*Your objective*:
Copy each line of the material below that includes the string "script".

====== Listed entries

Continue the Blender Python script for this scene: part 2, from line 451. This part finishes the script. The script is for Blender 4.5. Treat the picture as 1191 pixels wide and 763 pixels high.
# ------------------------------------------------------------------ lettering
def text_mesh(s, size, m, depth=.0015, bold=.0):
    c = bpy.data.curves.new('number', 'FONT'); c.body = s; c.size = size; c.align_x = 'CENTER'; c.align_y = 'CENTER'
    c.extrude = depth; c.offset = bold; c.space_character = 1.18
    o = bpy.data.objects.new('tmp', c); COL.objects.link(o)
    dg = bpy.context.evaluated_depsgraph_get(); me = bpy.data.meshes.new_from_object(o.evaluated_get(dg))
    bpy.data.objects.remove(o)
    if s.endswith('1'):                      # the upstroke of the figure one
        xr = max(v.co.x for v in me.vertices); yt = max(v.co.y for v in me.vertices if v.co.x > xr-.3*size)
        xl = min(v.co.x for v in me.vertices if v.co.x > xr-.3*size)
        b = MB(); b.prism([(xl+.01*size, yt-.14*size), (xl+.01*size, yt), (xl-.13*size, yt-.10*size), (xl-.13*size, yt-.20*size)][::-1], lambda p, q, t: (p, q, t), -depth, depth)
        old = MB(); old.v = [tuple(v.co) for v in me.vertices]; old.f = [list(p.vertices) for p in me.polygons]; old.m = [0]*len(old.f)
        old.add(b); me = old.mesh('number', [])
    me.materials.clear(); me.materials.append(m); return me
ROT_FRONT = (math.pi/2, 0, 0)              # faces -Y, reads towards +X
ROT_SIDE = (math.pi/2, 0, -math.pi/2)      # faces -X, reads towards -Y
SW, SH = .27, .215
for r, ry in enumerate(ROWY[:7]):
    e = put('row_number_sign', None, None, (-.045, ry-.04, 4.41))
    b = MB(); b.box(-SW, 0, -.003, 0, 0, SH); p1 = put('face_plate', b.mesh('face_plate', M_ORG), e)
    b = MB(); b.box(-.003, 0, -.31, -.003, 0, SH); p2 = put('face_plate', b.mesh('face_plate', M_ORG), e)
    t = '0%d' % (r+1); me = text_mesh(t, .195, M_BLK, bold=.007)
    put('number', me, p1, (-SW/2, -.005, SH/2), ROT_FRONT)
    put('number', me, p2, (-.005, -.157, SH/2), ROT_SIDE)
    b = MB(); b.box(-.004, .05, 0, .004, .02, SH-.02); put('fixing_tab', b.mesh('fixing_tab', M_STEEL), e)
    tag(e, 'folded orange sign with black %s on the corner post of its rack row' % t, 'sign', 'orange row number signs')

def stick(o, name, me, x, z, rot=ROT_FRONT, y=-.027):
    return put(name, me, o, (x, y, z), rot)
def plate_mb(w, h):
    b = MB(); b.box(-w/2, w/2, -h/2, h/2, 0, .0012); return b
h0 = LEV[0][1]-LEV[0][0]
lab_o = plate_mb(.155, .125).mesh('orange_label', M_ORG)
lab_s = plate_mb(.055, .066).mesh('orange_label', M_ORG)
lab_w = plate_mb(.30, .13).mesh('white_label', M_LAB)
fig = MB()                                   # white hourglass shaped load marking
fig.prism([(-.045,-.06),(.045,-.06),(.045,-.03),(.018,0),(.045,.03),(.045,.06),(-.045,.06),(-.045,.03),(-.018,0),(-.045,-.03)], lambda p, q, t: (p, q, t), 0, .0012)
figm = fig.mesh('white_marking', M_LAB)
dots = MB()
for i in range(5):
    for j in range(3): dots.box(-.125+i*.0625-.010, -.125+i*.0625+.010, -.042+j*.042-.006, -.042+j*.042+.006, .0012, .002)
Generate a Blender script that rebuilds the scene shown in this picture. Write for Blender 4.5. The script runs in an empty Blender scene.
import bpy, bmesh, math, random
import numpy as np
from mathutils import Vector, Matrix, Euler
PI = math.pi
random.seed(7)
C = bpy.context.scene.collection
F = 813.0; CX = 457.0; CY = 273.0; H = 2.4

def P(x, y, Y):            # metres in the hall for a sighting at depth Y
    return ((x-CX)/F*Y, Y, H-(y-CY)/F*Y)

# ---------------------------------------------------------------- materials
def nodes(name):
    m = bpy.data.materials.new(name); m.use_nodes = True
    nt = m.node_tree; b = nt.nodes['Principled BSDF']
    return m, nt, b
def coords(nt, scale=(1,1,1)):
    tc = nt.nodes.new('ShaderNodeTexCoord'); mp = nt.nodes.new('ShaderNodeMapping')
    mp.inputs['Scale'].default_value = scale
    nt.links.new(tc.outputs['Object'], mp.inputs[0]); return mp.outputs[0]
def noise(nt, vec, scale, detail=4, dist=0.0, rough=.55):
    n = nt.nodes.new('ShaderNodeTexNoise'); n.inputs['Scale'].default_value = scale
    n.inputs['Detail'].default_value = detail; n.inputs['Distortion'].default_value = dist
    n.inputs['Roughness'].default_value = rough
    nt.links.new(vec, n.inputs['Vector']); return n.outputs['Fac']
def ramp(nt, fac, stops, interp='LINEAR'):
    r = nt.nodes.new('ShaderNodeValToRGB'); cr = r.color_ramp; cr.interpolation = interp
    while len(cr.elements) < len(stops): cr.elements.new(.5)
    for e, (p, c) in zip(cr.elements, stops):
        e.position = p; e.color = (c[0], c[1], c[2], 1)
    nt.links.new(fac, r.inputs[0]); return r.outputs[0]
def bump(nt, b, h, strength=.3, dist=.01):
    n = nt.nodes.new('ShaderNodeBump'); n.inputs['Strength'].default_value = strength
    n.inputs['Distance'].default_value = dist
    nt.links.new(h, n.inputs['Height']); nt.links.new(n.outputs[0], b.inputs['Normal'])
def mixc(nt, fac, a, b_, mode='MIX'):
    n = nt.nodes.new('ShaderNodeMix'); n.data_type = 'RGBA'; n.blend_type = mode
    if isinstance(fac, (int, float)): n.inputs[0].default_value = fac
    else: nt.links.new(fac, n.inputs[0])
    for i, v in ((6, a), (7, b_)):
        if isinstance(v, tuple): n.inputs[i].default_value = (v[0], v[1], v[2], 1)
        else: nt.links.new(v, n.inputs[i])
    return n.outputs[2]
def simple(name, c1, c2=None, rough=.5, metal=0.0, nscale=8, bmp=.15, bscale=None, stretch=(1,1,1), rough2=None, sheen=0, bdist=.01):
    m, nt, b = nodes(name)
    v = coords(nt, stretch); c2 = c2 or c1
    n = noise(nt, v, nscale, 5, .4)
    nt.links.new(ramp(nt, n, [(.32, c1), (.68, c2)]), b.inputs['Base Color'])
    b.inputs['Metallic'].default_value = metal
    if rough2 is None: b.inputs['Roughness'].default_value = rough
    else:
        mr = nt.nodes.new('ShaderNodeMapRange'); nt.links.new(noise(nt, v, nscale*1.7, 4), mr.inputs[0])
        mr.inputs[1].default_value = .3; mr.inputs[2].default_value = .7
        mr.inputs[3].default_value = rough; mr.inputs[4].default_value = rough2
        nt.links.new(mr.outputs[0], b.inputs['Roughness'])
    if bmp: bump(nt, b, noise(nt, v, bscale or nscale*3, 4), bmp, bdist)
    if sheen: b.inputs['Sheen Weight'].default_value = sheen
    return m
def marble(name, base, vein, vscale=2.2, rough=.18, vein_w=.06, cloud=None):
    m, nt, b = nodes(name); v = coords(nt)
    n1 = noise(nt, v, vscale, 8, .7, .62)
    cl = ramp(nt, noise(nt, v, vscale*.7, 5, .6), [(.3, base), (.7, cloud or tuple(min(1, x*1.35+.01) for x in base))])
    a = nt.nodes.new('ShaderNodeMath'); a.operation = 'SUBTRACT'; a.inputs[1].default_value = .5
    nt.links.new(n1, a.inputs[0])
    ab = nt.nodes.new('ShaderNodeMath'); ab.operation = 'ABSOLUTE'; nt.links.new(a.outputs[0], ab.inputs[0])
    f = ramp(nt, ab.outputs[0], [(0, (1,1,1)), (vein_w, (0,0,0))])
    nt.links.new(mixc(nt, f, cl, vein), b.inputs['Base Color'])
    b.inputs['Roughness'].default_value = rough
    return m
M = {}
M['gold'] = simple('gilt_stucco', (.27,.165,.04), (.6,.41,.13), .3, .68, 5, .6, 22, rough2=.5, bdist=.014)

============

*Finished exercise*:
Continue the Blender Python script for this scene: part 2, from line 451. This part finishes the script. The script is for Blender 4.5. Treat the picture as 1191 pixels wide and 763 pixels high.
Generate a Blender script that rebuilds the scene shown in this picture. Write for Blender 4.5. The script runs in an empty Blender scene.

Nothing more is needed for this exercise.